> [EXERCISE]: Images are not part of the copy; transcribe all the data exactly.

> [GIVEN DATA]:
┄┄┄┄┄┄

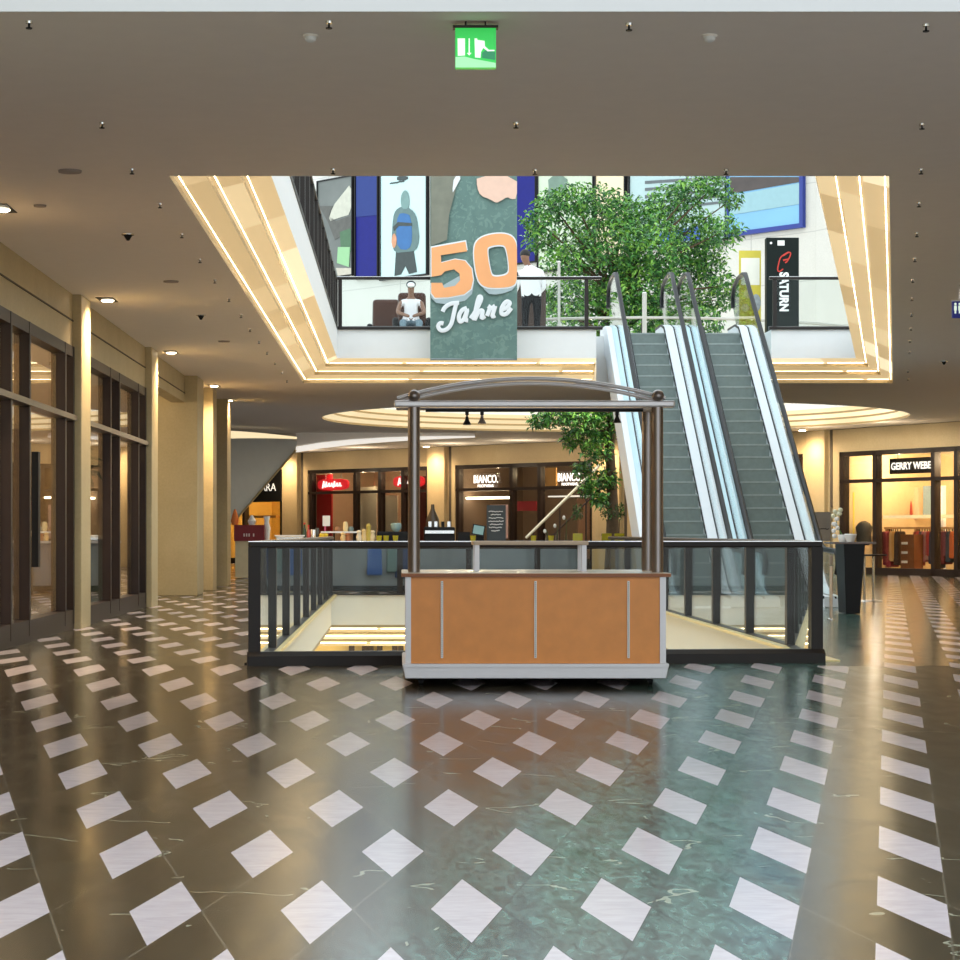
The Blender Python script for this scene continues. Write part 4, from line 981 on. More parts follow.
pshape('printed_trousers', [(396, 251), (413.5, 249), (417, 272), (409, 274), (405.5, 266), (401, 274.5), (394.5, 276)], pd_, pm)
pshape('printed_hoodie', smoothloop([(398, 208), (404, 206), (411, 209), (416, 215), (418, 226), (419.5, 240), (416, 251), (405, 252), (395, 253), (391.5, 243), (392.5, 224), (394, 213)], 1), pc, pm, .256)
pshape('printed_hood', smoothloop([(400.5, 200), (402, 193), (405.5, 189.5), (408.5, 194), (409.5, 203), (408, 209), (402, 209)], 1), mat('print_hood', (.15, .26, .25), .6, var=.3, nscale=3), pm, .26)
pshape('printed_backpack', smoothloop([(398, 214), (405, 213), (411, 216), (412.5, 240), (409, 250), (398, 249), (396, 232)], 1), mat('print_blue', (.02, .12, .32), .5, var=.25, nscale=3), pm, .262)
pshape('printed_strap', [(393, 227), (398, 222), (412, 223), (412, 226), (399, 226), (394, 231)], pd_, pm, .268)
pshape('printed_hand', smoothloop([(391, 240), (394, 232), (397, 238), (396, 246), (393, 249)], 1), mat('print_orange', (.55, .26, .14), .5, var=.3), pm, .268)
pshape('printed_emblem', smoothloop([(397, 176), (408, 176), (408, 180), (397, 181)], 1), pd_, pm)
b = W1.mb(); b.tube([(s1(396 + 14 * i / 24), .256, W1.z(403, 183.2 + R.uniform(-.5, .5))) for i in range(25)], .022, 4); b.build('printed_caption', pd_, pm)
poster('billboard', 'blue wall panel just right of the hanging banner', 515, 535.5, 262, 13.6, MATS['deep_blue'])
pm = poster('billboard', 'cream poster with a grey green figure behind the tree top', 538.5, 593, 268, 13.4, mat('poster_cream', (.52, .60, .46), .4, var=.06))
pshape('printed_figure', smoothloop([(548, 176), (568, 176), (566, 190), (558, 196), (550, 206), (543, 200), (549, 192)], 1), mat('print_sage', (.14, .22, .17), .5, var=.25), pm)
pshape('printed_hat', [(549, 201), (557, 201), (556, 214), (548, 214)], mat('print_black', (.02, .025, .03), .5), pm, .256)
poster('billboard', 'warm cream blank panel behind the middle of the tree', 596, 624.5, 262, 13.2, mat('panel_peach', (.80, .66, .45), .4, var=.05))
pm = poster('billboard', 'poster with grey slatted blinds and blue foot behind the tree', 630, 726, 244, 13.2, mat('poster_mist', (.40, .54, .55), .4, var=.06))
for j in range(5): pshape('printed_slat', [(645, 181 + 7 * j), (724, 176 + 6.2 * j), (724, 178.5 + 6.2 * j), (645, 184 + 7 * j)], mat('print_slat', (.10, .12, .13), .5), pm)
pshape('printed_foot', [(656, 234), (700, 226), (700, 239), (656, 244)], mat('print_cobalt', (.03, .09, .55), .5, var=.3), pm)
pm = poster('billboard', 'large blue sky billboard at the right end of the upper wall', 729, 800, 228, 12.6, mat('poster_sky', (.19, .44, .68), .35, var=.12, nscale=.5), frame=mat('blue_frame', (.01, .03, .25), .4), fw=.12)
pshape('printed_pale_zone', [(730, 196), (799.5, 183), (799.5, 204), (730, 215)], mat('print_teal', (.27, .46, .52), .4, var=.08), pm)
pshape('printed_dark_zone', [(730, 177), (799.5, 177), (799.5, 182), (730, 194)], mat('print_brown', (.06, .045, .04), .4, var=.5, nscale=2), pm)
# yellow roll up and black totem
Y = 43.4
root = thing('totem_sign', 'tall black totem sign with vertical white letters and red planet emblem', 'sign', (xx(783, Y), Y, UZ))
tx0, tx1, tz1 = xx(766.5, Y), xx(799, Y), zz(237.5, Y)
TB = mat('totem_black', (.008, .013, .012), .5, var=.15, spec=.12)
b = MB(); b.box(tx0, Y, UZ + .02, tx1, Y + .22, tz1); b.build('panel', TB, root, bevel=.01)
b = MB(); b.box(tx0 - .04, Y - .05, UZ, tx1 + .04, Y + .27, UZ + .03); b.build('foot_plate', BLACK, root)
M = facing((xx(784, Y), Y - .01, zz(291.8, Y))) @ Matrix.Rotation(-PI / 2, 4, 'Z')
text('lettering', 'SATURN', M, .27, mat('totem_white', (.85, .85, .85), .4), root, bold=.012, fit=(39 * Y / F, 9.5 * Y / F))
b = MB(); 
for st in ([(783, 256), (788.5, 252.5), (790.5, 254), (788, 260), (785, 263)], [(788.5, 252), (781, 257), (778.5, 264), (777.6, 270), (779.5, 271.5), (783, 269)]):
    b.tube([(q_[0], Y - .012, q_[1]) for q_ in [(xx(a, Y), zz(c, Y)) for a, c in catmull(st)]], .014, 6, flat=(1, .3, 1))
b.tube([(xx(a, Y), Y - .012, zz(c, Y)) for a, c in ((783, 260.5), (789, 259), (786, 262.5))], .02, 6, flat=(1, .3, 1))
b.build('planet_emblem', mat('emblem_red', (.50, .025, .012), .4), root)
b = MB(); b.box(xx(777.5, Y), Y - .006, zz(245.5, Y), xx(784.5, Y), Y, zz(240.5, Y)); b.cyl((xx(771, Y), Y - .006, zz(243, Y)), (xx(771, Y), Y, zz(243, Y)), .024, 10); b.build('small_marks', MATS['totem_white'], root)
Y = 44.2
root = thing('roll_up_banner', 'yellow and white printed roll up banner beside the black totem', 'banner', (xx(750, Y), Y, UZ))
r0, r1 = xx(739, Y), xx(761, Y)
b = MB(); b.box(r0, Y, UZ + .06, r1, Y + .015, zz(250.5, Y)); b.build('print', mat('rollup_yellow', (.62, .52, .06), .5, var=.15, nscale=3), root)
b = MB(); b.box(xx(741, Y), Y - .005, zz(285, Y), xx(759.5, Y), Y, zz(258, Y)); b.build('white_field', mat('rollup_white', (.85, .84, .74), .5, var=.05), root)
b = MB(); b.lathe((0, 0, 0), [(.001, 0)], 3) if False else b.ball((xx(756, Y), Y - .006, zz(303, Y)), .13, 14, sx=.75, sy=.08, sz=1.4); b.build('printed_disc', mat('print_silver', (.32, .36, .38), .5, var=.5, nscale=14), root)
b = MB(); b.ball((xx(748, Y), Y - .006, zz(294, Y)), .09, 12, sy=.08); b.ball((xx(745, Y), Y - .006, zz(308, Y)), .08, 12, sy=.08); b.build('printed_blossoms', mat('print_blossom', (.80, .62, .30), .5, var=.4, nscale=12), root)
b = MB(); b.box(r0 - .02, Y - .1, UZ, r1 + .02, Y + .1, UZ + .07); b.build('base_cassette', ALU, root)

# upper bollards
for u, v0, Y, r_, lab in ((644.5, 293, 43.2, .045, 'thick pale steel bollard at the head of the left escalator'), (665.5, 293, 43.4, .03, 'thin pale steel bollard between the two escalator heads'), (559, 262, 42.5, .028, 'slim white pole behind the upper railing left of the escalators')):
    root = thing('bollard', lab, 'bollard', (xx(u, Y), Y, UZ))
    b = MB(); b.cyl((xx(u, Y), Y, UZ), (xx(u, Y), Y, zz(v0, Y)), r_, 16); b.build('shaft', mat('pale_post', (.50, .48, .44), .4, .3), root, smooth=True)
    b = MB(); b.lathe((xx(u, Y), Y, zz(v0, Y)), [(r_, 0), (r_ * .95, .012), (r_ * .6, .02)], 16); b.build('cap', CHROME, root, smooth=True)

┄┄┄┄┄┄

> [TASK RESPONSE]:
The Blender Python script for this scene continues. Write part 4, from line 981 on. More parts follow.
pshape('printed_trousers', [(396, 251), (413.5, 249), (417, 272), (409, 274), (405.5, 266), (401, 274.5), (394.5, 276)], pd_, pm)
pshape('printed_hoodie', smoothloop([(398, 208), (404, 206), (411, 209), (416, 215), (418, 226), (419.5, 240), (416, 251), (405, 252), (395, 253), (391.5, 243), (392.5, 224), (394, 213)], 1), pc, pm, .256)
pshape('printed_hood', smoothloop([(400.5, 200), (402, 193), (405.5, 189.5), (408.5, 194), (409.5, 203), (408, 209), (402, 209)], 1), mat('print_hood', (.15, .26, .25), .6, var=.3, nscale=3), pm, .26)
pshape('printed_backpack', smoothloop([(398, 214), (405, 213), (411, 216), (412.5, 240), (409, 250), (398, 249), (396, 232)], 1), mat('print_blue', (.02, .12, .32), .5, var=.25, nscale=3), pm, .262)
pshape('printed_strap', [(393, 227), (398, 222), (412, 223), (412, 226), (399, 226), (394, 231)], pd_, pm, .268)
pshape('printed_hand', smoothloop([(391, 240), (394, 232), (397, 238), (396, 246), (393, 249)], 1), mat('print_orange', (.55, .26, .14), .5, var=.3), pm, .268)
pshape('printed_emblem', smoothloop([(397, 176), (408, 176), (408, 180), (397, 181)], 1), pd_, pm)
b = W1.mb(); b.tube([(s1(396 + 14 * i / 24), .256, W1.z(403, 183.2 + R.uniform(-.5, .5))) for i in range(25)], .022, 4); b.build('printed_caption', pd_, pm)
poster('billboard', 'blue wall panel just right of the hanging banner', 515, 535.5, 262, 13.6, MATS['deep_blue'])
pm = poster('billboard', 'cream poster with a grey green figure behind the tree top', 538.5, 593, 268, 13.4, mat('poster_cream', (.52, .60, .46), .4, var=.06))
pshape('printed_figure', smoothloop([(548, 176), (568, 176), (566, 190), (558, 196), (550, 206), (543, 200), (549, 192)], 1), mat('print_sage', (.14, .22, .17), .5, var=.25), pm)
pshape('printed_hat', [(549, 201), (557, 201), (556, 214), (548, 214)], mat('print_black', (.02, .025, .03), .5), pm, .256)
poster('billboard', 'warm cream blank panel behind the middle of the tree', 596, 624.5, 262, 13.2, mat('panel_peach', (.80, .66, .45), .4, var=.05))
pm = poster('billboard', 'poster with grey slatted blinds and blue foot behind the tree', 630, 726, 244, 13.2, mat('poster_mist', (.40, .54, .55), .4, var=.06))
for j in range(5): pshape('printed_slat', [(645, 181 + 7 * j), (724, 176 + 6.2 * j), (724, 178.5 + 6.2 * j), (645, 184 + 7 * j)], mat('print_slat', (.10, .12, .13), .5), pm)
pshape('printed_foot', [(656, 234), (700, 226), (700, 239), (656, 244)], mat('print_cobalt', (.03, .09, .55), .5, var=.3), pm)
pm = poster('billboard', 'large blue sky billboard at the right end of the upper wall', 729, 800, 228, 12.6, mat('poster_sky', (.19, .44, .68), .35, var=.12, nscale=.5), frame=mat('blue_frame', (.01, .03, .25), .4), fw=.12)
pshape('printed_pale_zone', [(730, 196), (799.5, 183), (799.5, 204), (730, 215)], mat('print_teal', (.27, .46, .52), .4, var=.08), pm)
pshape('printed_dark_zone', [(730, 177), (799.5, 177), (799.5, 182), (730, 194)], mat('print_brown', (.06, .045, .04), .4, var=.5, nscale=2), pm)
# yellow roll up and black totem
Y = 43.4
root = thing('totem_sign', 'tall black totem sign with vertical white letters and red planet emblem', 'sign', (xx(783, Y), Y, UZ))
tx0, tx1, tz1 = xx(766.5, Y), xx(799, Y), zz(237.5, Y)
TB = mat('totem_black', (.008, .013, .012), .5, var=.15, spec=.12)
b = MB(); b.box(tx0, Y, UZ + .02, tx1, Y + .22, tz1); b.build('panel', TB, root, bevel=.01)
b = MB(); b.box(tx0 - .04, Y - .05, UZ, tx1 + .04, Y + .27, UZ + .03); b.build('foot_plate', BLACK, root)
M = facing((xx(784, Y), Y - .01, zz(291.8, Y))) @ Matrix.Rotation(-PI / 2, 4, 'Z')
text('lettering', 'SATURN', M, .27, mat('totem_white', (.85, .85, .85), .4), root, bold=.012, fit=(39 * Y / F, 9.5 * Y / F))
b = MB(); 
for st in ([(783, 256), (788.5, 252.5), (790.5, 254), (788, 260), (785, 263)], [(788.5, 252), (781, 257), (778.5, 264), (777.6, 270), (779.5, 271.5), (783, 269)]):
    b.tube([(q_[0], Y - .012, q_[1]) for q_ in [(xx(a, Y), zz(c, Y)) for a, c in catmull(st)]], .014, 6, flat=(1, .3, 1))
b.tube([(xx(a, Y), Y - .012, zz(c, Y)) for a, c in ((783, 260.5), (789, 259), (786, 262.5))], .02, 6, flat=(1, .3, 1))
b.build('planet_emblem', mat('emblem_red', (.50, .025, .012), .4), root)
b = MB(); b.box(xx(777.5, Y), Y - .006, zz(245.5, Y), xx(784.5, Y), Y, zz(240.5, Y)); b.cyl((xx(771, Y), Y - .006, zz(243, Y)), (xx(771, Y), Y, zz(243, Y)), .024, 10); b.build('small_marks', MATS['totem_white'], root)
Y = 44.2
root = thing('roll_up_banner', 'yellow and white printed roll up banner beside the black totem', 'banner', (xx(750, Y), Y, UZ))
r0, r1 = xx(739, Y), xx(761, Y)
b = MB(); b.box(r0, Y, UZ + .06, r1, Y + .015, zz(250.5, Y)); b.build('print', mat('rollup_yellow', (.62, .52, .06), .5, var=.15, nscale=3), root)
b = MB(); b.box(xx(741, Y), Y - .005, zz(285, Y), xx(759.5, Y), Y, zz(258, Y)); b.build('white_field', mat('rollup_white', (.85, .84, .74), .5, var=.05), root)
b = MB(); b.lathe((0, 0, 0), [(.001, 0)], 3) if False else b.ball((xx(756, Y), Y - .006, zz(303, Y)), .13, 14, sx=.75, sy=.08, sz=1.4); b.build('printed_disc', mat('print_silver', (.32, .36, .38), .5, var=.5, nscale=14), root)
b = MB(); b.ball((xx(748, Y), Y - .006, zz(294, Y)), .09, 12, sy=.08); b.ball((xx(745, Y), Y - .006, zz(308, Y)), .08, 12, sy=.08); b.build('printed_blossoms', mat('print_blossom', (.80, .62, .30), .5, var=.4, nscale=12), root)
b = MB(); b.box(r0 - .02, Y - .1, UZ, r1 + .02, Y + .1, UZ + .07); b.build('base_cassette', ALU, root)

# upper bollards
for u, v0, Y, r_, lab in ((644.5, 293, 43.2, .045, 'thick pale steel bollard at the head of the left escalator'), (665.5, 293, 43.4, .03, 'thin pale steel bollard between the two escalator heads'), (559, 262, 42.5, .028, 'slim white pole behind the upper railing left of the escalators')):
    root = thing('bollard', lab, 'bollard', (xx(u, Y), Y, UZ))
    b = MB(); b.cyl((xx(u, Y), Y, UZ), (xx(u, Y), Y, zz(v0, Y)), r_, 16); b.build('shaft', mat('pale_post', (.50, .48, .44), .4, .3), root, smooth=True)
    b = MB(); b.lathe((xx(u, Y), Y, zz(v0, Y)), [(r_, 0), (r_ * .95, .012), (r_ * .6, .02)], 16); b.build('cap', CHROME, root, smooth=True)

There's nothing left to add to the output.